Produce word for word the lines of the data below running from the one that has "What Blender Python" to the one that has "from mathutils import Matrix, Vector", inclusive, and no others.

▶ [SUPPLIED DATA]:

......

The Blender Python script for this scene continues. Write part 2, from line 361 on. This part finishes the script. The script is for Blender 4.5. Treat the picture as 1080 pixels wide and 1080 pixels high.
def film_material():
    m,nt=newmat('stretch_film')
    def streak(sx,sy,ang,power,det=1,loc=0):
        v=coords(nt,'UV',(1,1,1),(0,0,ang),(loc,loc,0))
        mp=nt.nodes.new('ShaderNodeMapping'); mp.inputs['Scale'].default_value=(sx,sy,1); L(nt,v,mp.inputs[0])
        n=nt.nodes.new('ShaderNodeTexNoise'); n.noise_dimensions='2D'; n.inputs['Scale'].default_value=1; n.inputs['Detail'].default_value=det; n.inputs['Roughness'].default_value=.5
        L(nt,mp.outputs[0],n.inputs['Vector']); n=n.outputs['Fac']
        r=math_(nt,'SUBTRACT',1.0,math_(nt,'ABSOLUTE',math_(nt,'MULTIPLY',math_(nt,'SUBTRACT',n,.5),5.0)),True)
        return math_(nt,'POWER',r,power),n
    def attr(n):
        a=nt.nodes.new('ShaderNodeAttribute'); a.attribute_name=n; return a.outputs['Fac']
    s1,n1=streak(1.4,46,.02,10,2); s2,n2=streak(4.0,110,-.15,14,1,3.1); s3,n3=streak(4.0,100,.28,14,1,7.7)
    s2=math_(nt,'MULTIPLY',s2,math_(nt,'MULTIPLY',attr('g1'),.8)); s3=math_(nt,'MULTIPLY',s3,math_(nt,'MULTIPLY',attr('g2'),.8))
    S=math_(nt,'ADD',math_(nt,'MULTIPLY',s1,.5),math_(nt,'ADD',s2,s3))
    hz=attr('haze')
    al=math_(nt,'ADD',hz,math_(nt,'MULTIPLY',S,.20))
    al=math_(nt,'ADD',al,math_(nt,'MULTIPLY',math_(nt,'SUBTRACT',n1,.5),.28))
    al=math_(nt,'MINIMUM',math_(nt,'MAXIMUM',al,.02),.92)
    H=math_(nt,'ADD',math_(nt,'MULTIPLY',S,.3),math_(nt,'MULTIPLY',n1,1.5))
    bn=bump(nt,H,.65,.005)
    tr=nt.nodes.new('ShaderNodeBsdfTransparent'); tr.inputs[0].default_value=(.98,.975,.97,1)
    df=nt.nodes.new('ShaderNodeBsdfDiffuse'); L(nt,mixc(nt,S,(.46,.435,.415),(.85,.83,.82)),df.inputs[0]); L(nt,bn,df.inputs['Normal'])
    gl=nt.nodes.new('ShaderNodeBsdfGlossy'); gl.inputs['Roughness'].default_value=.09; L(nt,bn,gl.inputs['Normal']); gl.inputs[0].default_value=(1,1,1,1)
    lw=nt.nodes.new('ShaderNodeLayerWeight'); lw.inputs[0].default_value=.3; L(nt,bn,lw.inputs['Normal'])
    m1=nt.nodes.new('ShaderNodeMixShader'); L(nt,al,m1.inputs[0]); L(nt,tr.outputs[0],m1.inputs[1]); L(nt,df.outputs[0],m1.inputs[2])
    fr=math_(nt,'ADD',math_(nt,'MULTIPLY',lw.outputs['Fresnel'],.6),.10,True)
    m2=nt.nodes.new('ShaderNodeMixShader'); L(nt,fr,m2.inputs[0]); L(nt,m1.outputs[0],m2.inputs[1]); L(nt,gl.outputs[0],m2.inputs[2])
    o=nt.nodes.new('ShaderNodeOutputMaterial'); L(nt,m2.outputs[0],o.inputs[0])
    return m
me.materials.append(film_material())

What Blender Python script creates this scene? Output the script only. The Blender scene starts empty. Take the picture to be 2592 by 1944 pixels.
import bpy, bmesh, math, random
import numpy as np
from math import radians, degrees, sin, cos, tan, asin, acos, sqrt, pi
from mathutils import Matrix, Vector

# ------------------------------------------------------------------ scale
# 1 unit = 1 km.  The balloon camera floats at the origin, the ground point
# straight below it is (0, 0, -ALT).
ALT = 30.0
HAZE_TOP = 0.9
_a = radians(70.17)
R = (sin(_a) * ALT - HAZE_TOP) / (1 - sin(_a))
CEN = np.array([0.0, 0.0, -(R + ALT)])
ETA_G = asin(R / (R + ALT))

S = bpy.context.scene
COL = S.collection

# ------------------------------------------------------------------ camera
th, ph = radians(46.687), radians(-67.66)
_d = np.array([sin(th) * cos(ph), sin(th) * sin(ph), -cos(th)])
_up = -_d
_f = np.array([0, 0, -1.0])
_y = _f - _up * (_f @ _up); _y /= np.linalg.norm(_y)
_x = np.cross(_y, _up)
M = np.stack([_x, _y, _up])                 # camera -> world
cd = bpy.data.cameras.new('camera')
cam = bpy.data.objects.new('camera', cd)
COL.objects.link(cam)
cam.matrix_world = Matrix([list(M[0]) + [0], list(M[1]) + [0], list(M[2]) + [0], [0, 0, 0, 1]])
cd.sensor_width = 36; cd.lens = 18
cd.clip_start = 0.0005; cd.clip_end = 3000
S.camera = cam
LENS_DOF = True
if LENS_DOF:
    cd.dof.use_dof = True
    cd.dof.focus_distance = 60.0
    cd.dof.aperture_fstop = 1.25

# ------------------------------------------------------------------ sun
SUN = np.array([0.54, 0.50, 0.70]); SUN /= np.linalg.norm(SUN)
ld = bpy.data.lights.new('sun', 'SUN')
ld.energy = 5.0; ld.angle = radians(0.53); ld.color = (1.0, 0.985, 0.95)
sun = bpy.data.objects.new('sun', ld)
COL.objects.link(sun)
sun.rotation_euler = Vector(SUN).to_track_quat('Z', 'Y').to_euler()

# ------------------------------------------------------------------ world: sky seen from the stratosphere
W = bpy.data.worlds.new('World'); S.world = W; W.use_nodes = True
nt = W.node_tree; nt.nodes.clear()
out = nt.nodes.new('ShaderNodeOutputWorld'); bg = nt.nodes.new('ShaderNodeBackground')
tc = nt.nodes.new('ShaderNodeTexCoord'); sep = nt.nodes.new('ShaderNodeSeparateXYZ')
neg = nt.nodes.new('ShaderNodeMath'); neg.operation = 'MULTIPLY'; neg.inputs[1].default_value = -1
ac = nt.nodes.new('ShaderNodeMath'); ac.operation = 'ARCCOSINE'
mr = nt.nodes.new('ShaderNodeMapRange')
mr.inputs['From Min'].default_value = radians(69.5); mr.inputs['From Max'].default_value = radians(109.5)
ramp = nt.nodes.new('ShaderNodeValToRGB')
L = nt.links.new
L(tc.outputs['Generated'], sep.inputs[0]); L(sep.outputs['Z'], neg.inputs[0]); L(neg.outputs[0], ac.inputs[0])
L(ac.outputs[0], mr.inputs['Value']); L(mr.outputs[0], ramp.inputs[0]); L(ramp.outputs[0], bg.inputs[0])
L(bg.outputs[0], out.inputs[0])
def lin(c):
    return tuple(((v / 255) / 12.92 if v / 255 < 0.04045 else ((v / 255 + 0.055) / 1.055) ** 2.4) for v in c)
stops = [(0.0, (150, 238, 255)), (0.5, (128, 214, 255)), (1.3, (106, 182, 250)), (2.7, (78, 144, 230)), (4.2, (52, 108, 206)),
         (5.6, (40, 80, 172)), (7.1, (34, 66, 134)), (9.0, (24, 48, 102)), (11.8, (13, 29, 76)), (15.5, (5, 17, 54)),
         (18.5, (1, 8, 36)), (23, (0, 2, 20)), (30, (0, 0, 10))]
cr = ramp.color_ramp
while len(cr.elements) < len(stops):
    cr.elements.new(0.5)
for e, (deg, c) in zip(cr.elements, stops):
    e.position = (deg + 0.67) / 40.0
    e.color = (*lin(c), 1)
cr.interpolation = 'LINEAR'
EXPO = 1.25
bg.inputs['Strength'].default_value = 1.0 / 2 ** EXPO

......

▶ [FINISHED EXERCISE]:
What Blender Python script creates this scene? Output the script only. The Blender scene starts empty. Take the picture to be 2592 by 1944 pixels.
import bpy, bmesh, math, random
import numpy as np
from math import radians, degrees, sin, cos, tan, asin, acos, sqrt, pi
from mathutils import Matrix, Vector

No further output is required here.